Giungiamo poi a Gesù Risorto, che dice a Maria Maddalena: “Non mi toccare!” È l’invito a un tocco nuovo. Non si sottrae alla relazione e al contatto. Qual è il nome post-pasquale del contatto con Cristo? Questa intimità con Dio la possiamo raggiungere:

1. Nei sacramenti, che ci aprono a questa relazione. La frequentazione dei sacramenti è il contatto quotidiano e continuo con Lui.

2. Il tatto redento di fratelli e sorelle, corpo di Cristo dopo la sua Resurrezione. Le relazioni fraterne, la Chiesa.
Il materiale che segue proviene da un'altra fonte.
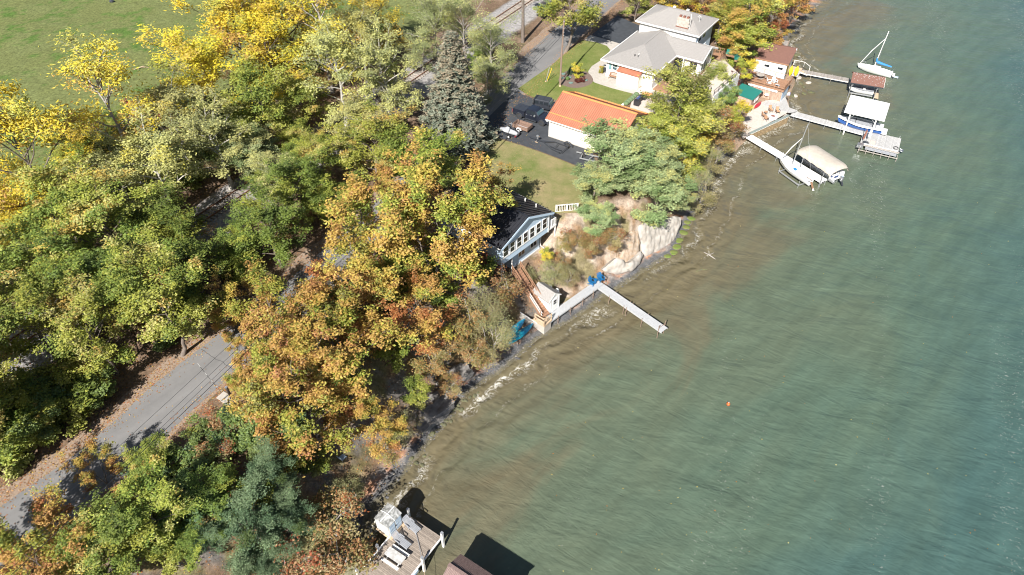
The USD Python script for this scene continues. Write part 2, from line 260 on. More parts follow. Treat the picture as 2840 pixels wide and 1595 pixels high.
terrain_mat = usdkit.material(stage, '/World/Looks/ground_cover', {
    'a': ('attribute', {'attribute': 'tint'}), 'g': ('geometry', {}), 'n': ('noise_texture', {'scale': 2.6, 'detail': 8.0, 'roughness': 0.72}), 'n2': ('noise_texture', {'scale': 16.0, 'detail': 3.0, 'roughness': 0.7}),
    'r': ('map_range', {'from_min': 0.3, 'from_max': 0.7, 'to_min': 0.55, 'to_max': 1.45}), 'r2': ('map_range', {'from_min': 0.3, 'from_max': 0.7, 'to_min': 0.72, 'to_max': 1.28}), 'mm': ('math', {'math_type': 'multiply'}),
    'h': ('hsv', {}), 'b': ('bump', {'strength': 0.7, 'distance': 0.12}), 'p': ('principled_bsdf', {'roughness': 0.95, 'specular_ior_level': 0.15})},
    [('g.position', 'n.vector'), ('g.position', 'n2.vector'), ('n.fac', 'r.value'), ('n2.fac', 'r2.value'), ('r.result', 'mm.value1'), ('r2.result', 'mm.value2'), ('mm.value', 'h.value'), ('a.color', 'h.color'), ('h.color', 'p.base_color'), ('n.fac', 'b.height'), ('b.normal', 'p.normal')], surface='p.BSDF')
Fq = Fq[(S.ravel()[Fq] > -9).any(1)]
keep = np.unique(Fq); remap = np.zeros(X.size, int); remap[keep] = np.arange(len(keep))
single('ground', (np.stack([X, Y, Z], -1).reshape(-1, 3)[keep], G().add(np.zeros((1, 3)), remap[Fq]).f[0]), terrain_mat, 'wooded bluff, meadow and shore ground beside the lake', 'ground', 'structure', smooth=True, tint=C.reshape(-1, 3)[keep])
# ---------------------------------------------------------------- the lake
X, Y, Fq = grid(axis(-60, -16, 84, 900, 0.8), axis(-200, 20, 150, 900, 0.8))
S = shore_dist(X, Y); Fq = Fq[(S.ravel()[Fq] < 1.5).any(1)]
keep = np.unique(Fq); remap = np.zeros(X.size, int); remap[keep] = np.arange(len(keep))
d = -S
lake_tint = np.stack([np.clip(d/60, 0, 1), np.clip(d/8, 0, 1), nz(X, Y, 0.05, 21)], -1)       # r: distance from shore over 60 m; g: over 8 m
LAKE = [(0.126, 0.107, 0.064), (0.112, 0.110, 0.070), (0.096, 0.118, 0.078), (0.076, 0.114, 0.082), (0.053, 0.099, 0.089)]
N, Lk = {}, []
def node(name, kind, **inp):
    """adds a node; an input given as 'node.output' is a link"""
    N[name] = (kind, {k: v for k, v in inp.items() if not (isinstance(v, str) and '.' in v)})
    Lk.extend((v, f'{name}.{k}') for k, v in inp.items() if isinstance(v, str) and '.' in v)
def wnoise(name, rot, sc, **kw):
    node(name+'q', 'mapping', vector='g.position', rotation=(0, 0, rot)); node(name+'m', 'mapping', vector=name+'q.vector', scale=sc); node(name, 'noise_texture', vector=name+'m.vector', scale=1.0, **kw)
node('a', 'attribute', attribute='tint'); node('sp', 'separate_color', color_type='rgb', color='a.color'); node('g', 'geometry')
# silt: brown by the shore, green farther out, in ragged plumes
wnoise('np', -0.75, (0.045, 0.10, 0.1), detail=7.0, roughness=0.58, distortion=0.9)
node('pl', 'math', math_type='multiply_add', value1='np.fac', value2=0.5, value3='sp.r')
node('cr', 'rgb_ramp', fac='pl.value', ramp=[(0.0, LAKE[0]), (0.30, LAKE[0]), (0.40, LAKE[1]), (0.47, LAKE[2]), (0.72, LAKE[3]), (1.0, LAKE[4])])
wnoise('nb', -0.75, (0.16, 0.5, 0.1), detail=6.0, roughness=0.65); node('rb', 'map_range', value='nb.fac', from_min=0.3, from_max=0.7, to_min=0.84, to_max=1.16); node('hv', 'hsv', color='cr.color', value='rb.result')
# ripples driven across the lake, and swell turning to surf near the shore
wnoise('w1', 0.42, (1.0, 2.0, 1.0), detail=4.0, roughness=0.6, distortion=0.4); wnoise('w2', 0.25, (0.10, 0.30, 1.0), detail=3.0, roughness=0.5, distortion=0.5)
node('b2', 'bump', height='w2.fac', strength=0.6, distance=0.5); wnoise('ln', -0.5, (0.012, 0.05, 0.1), detail=3.0, roughness=0.5); node('lm', 'map_range', value='ln.fac', from_min=0.35, from_max=0.65, to_min=0.15, to_max=1.5, clamp=True); node('w1h', 'math', math_type='multiply', value1='w1.fac', value2='lm.result'); wnoise('w4', 0.5, (0.22, 0.62, 1.0), detail=4.0, roughness=0.55, distortion=1.2); node('b4', 'bump', height='w4.fac', strength=0.6, distance=0.20, normal='b2.normal'); node('b1', 'bump', height='w1h.value', strength=0.8, distance=0.085, normal='b4.normal')
node('nf', 'noise_texture', vector='g.position', scale=0.22, detail=3.0, roughness=0.5)
node('swn', 'math', math_type='multiply', value1='nf.fac', value2=14.0); node('sw', 'math', math_type='multiply_add', value1='sp.g', value2=24.0, value3='swn.value'); node('sn', 'math', math_type='sine', value1='sw.value')
node('sh', 'map_range', value='sp.g', from_min=0.0, from_max=1.0, to_min=1.0, to_max=0.0, clamp=True); node('sm', 'math', math_type='multiply', value1='sn.value', value2='sh.result')
node('b3', 'bump', height='sm.value', strength=0.7, distance=0.20, normal='b1.normal')
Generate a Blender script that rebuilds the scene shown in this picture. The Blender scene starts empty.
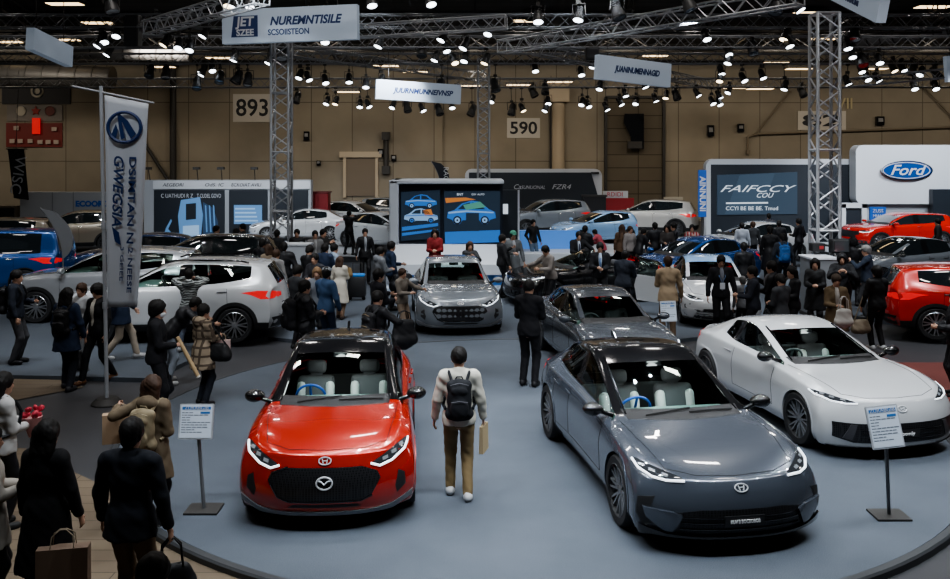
import bpy, bmesh, math, random
import numpy as np
from mathutils import Vector, Matrix, Euler
from mathutils.bvhtree import BVHTree
from mathutils.geometry import delaunay_2d_cdt
C = bpy.context.scene.collection
PI = math.pi
FPX, CAMH, HOR = 900.0, 3.8, 158.0
random.seed(7)

def P(px, py, Y):                       # photo pixel at depth Y -> world point
    return Vector(((px-475)/FPX*Y, Y, CAMH-(py-HOR)/FPX*Y))
def G(px, py):                          # ground point under a pixel
    Y = FPX*CAMH/(py-HOR)
    return Vector(((px-475)/FPX*Y, Y, 0))

# ---------------------------------------------------------------- materials
MATS = {}
def mat(name, col, rough=.5, metal=0.0, coat=0.0, emit=None, estr=0.0, alpha=1.0, spec=.5, noise=0.0, nscale=20.0, bump=0.0, bscale=60.0):
    if name in MATS: return MATS[name]
    m = bpy.data.materials.new(name); m.use_nodes = True
    nt = m.node_tree; b = nt.nodes['Principled BSDF']
    b.inputs['Base Color'].default_value = (*col, 1)
    b.inputs['Roughness'].default_value = rough
    b.inputs['Metallic'].default_value = metal
    b.inputs['Coat Weight'].default_value = coat
    b.inputs['Coat Roughness'].default_value = .015
    b.inputs['Specular IOR Level'].default_value = spec
    if emit is not None:
        b.inputs['Emission Color'].default_value = (*emit, 1)
        b.inputs['Emission Strength'].default_value = estr
    if noise > 0:
        tc = nt.nodes.new('ShaderNodeTexCoord'); n = nt.nodes.new('ShaderNodeTexNoise')
        n.inputs['Scale'].default_value = nscale; n.inputs['Detail'].default_value = 4
        r = nt.nodes.new('ShaderNodeValToRGB')
        r.color_ramp.elements[0].position = .3; r.color_ramp.elements[1].position = .7
        r.color_ramp.elements[0].color = (*[c*(1-noise) for c in col], 1)
        r.color_ramp.elements[1].color = (*[min(1, c*(1+noise)) for c in col], 1)
        nt.links.new(tc.outputs['Object'], n.inputs['Vector'])
        nt.links.new(n.outputs['Fac'], r.inputs['Fac'])
        nt.links.new(r.outputs['Color'], b.inputs['Base Color'])
    if bump > 0:
        tc = nt.nodes.new('ShaderNodeTexCoord'); n = nt.nodes.new('ShaderNodeTexNoise')
        n.inputs['Scale'].default_value = bscale; n.inputs['Detail'].default_value = 3
        bp = nt.nodes.new('ShaderNodeBump'); bp.inputs['Strength'].default_value = bump
        nt.links.new(tc.outputs['Object'], n.inputs['Vector'])
        nt.links.new(n.outputs['Fac'], bp.inputs['Height'])
        nt.links.new(bp.outputs['Normal'], b.inputs['Normal'])
    MATS[name] = m
    return m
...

Il nome post-pasquale del contatto è la carità. Con il tatto possiamo guarire, accogliere, abbracciare. Tatto che si lascia toccare da Cristo (nei sacramenti, nella preghiera) per a sua volta essere a contatto con gli altri per donare o per prendersi cura.

“Ho fame, e mi date da mangiare, ho sete, e mi date da bere, sono straniero, e mi accogliete, mudo e mi vestite, malato e mi curate, carcerato e mi visitate” Mt25,31.